▸ **Exercise**
Below is some material; transcribe all of it exactly.

=== Material ===

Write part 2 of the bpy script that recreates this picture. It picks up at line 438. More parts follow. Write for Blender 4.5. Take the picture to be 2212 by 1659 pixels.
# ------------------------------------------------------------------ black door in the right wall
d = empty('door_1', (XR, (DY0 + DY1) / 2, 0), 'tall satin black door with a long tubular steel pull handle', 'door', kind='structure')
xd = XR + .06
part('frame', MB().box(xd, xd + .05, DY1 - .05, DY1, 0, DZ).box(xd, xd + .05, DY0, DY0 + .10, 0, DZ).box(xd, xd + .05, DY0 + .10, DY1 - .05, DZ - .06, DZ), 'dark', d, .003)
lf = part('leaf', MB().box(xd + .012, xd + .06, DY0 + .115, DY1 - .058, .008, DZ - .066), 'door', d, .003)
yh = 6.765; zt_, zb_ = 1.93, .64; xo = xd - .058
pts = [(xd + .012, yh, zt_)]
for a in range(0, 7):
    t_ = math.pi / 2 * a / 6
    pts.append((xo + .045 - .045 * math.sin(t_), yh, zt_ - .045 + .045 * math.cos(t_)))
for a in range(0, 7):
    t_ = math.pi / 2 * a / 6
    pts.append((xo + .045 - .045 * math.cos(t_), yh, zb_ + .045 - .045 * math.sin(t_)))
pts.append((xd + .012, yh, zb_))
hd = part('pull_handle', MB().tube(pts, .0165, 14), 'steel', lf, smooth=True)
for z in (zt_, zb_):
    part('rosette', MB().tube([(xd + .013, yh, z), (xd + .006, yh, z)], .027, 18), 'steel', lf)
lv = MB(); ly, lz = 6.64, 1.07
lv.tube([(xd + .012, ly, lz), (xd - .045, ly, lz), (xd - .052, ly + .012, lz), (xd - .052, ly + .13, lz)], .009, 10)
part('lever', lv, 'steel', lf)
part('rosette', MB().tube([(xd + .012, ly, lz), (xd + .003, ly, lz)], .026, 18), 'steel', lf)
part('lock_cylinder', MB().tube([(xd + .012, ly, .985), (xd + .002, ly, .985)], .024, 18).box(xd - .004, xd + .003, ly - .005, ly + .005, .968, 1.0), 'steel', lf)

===

▸ **Written answer**
Write part 2 of the bpy script that recreates this picture. It picks up at line 438. More parts follow. Write for Blender 4.5. Take the picture to be 2212 by 1659 pixels.
# ------------------------------------------------------------------ black door in the right wall
d = empty('door_1', (XR, (DY0 + DY1) / 2, 0), 'tall satin black door with a long tubular steel pull handle', 'door', kind='structure')
xd = XR + .06
part('frame', MB().box(xd, xd + .05, DY1 - .05, DY1, 0, DZ).box(xd, xd + .05, DY0, DY0 + .10, 0, DZ).box(xd, xd + .05, DY0 + .10, DY1 - .05, DZ - .06, DZ), 'dark', d, .003)
lf = part('leaf', MB().box(xd + .012, xd + .06, DY0 + .115, DY1 - .058, .008, DZ - .066), 'door', d, .003)
yh = 6.765; zt_, zb_ = 1.93, .64; xo = xd - .058
pts = [(xd + .012, yh, zt_)]
for a in range(0, 7):
    t_ = math.pi / 2 * a / 6
    pts.append((xo + .045 - .045 * math.sin(t_), yh, zt_ - .045 + .045 * math.cos(t_)))
for a in range(0, 7):
    t_ = math.pi / 2 * a / 6
    pts.append((xo + .045 - .045 * math.cos(t_), yh, zb_ + .045 - .045 * math.sin(t_)))
pts.append((xd + .012, yh, zb_))
hd = part('pull_handle', MB().tube(pts, .0165, 14), 'steel', lf, smooth=True)
for z in (zt_, zb_):
    part('rosette', MB().tube([(xd + .013, yh, z), (xd + .006, yh, z)], .027, 18), 'steel', lf)
lv = MB(); ly, lz = 6.64, 1.07
lv.tube([(xd + .012, ly, lz), (xd - .045, ly, lz), (xd - .052, ly + .012, lz), (xd - .052, ly + .13, lz)], .009, 10)
part('lever', lv, 'steel', lf)
part('rosette', MB().tube([(xd + .012, ly, lz), (xd + .003, ly, lz)], .026, 18), 'steel', lf)
part('lock_cylinder', MB().tube([(xd + .012, ly, .985), (xd + .002, ly, .985)], .024, 18).box(xd - .004, xd + .003, ly - .005, ly + .005, .968, 1.0), 'steel', lf)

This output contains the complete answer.